CREDO is a toolkit for running, analysing and benchmarking computational models.
CREDO was originally developed to support better benchmarking and profiling of the Underworld Geophysics modelling application, based on the StGermain framework. For more on Underworld (and StGermain), see http://www.underworldcode.org.
For more details about the design of CREDO and how to run it, see the documentation in the doc sub-directory.
CREDO is licensed under the LGPLv2.1, see COPYING.txt.
The main contributors to CREDO's coding, design and development thus far are:
- Patrick Sunter (patdevelop AT gmail.com)
- Wendy Sharples
- Jerico Revote
- Julian Giordani
- Owen Kaluza
- Louis Moresi
- Steve Quenette
We kindly acknowledge the funding support of the Monash University Simulation And Modelling (SAM) node by AuScope Limited in facilitating the development of CREDO.
AuScope is part of the Australian Federal Government's National Collaborative Research Infrastructure Strategy (NCRIS) program.
For a list of changes that occurred in each release, see the files in the "changelogs" subdirectory.
(For more detailed installation instructions, see the "Installation & setup quickstart instructions" section of the CREDO documentation.)
To run CREDO scripts directly from the command line, you need to set up several environment variables. These are:
- STG_BASEDIR: the path where your StGermain-based app has been checked out and installed to.
- PYTHONPATH: You'll need to update your Python Path to include a reference to the directory you installed CREDO into.
In the application bundle CREDO was distributed as part of, there should be a script you can edit to easily update these variables and then source, such as "updatePathsCREDO.sh".

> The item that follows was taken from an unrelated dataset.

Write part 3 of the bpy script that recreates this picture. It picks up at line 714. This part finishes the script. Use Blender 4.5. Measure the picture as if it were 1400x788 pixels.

After that, you should be good to go!
If you wish to build a local copy of the CREDO documentation, you will need to first install the 'Sphinx' documentation tool, and the 'Graphviz' plotting library (for more on these see the doc appendix). Then: 1. cd doc 2. make html 3. make latex; pushd _build/latex; make all-pdf; popd
The documentation will then have been built in the _build subdirectory of doc.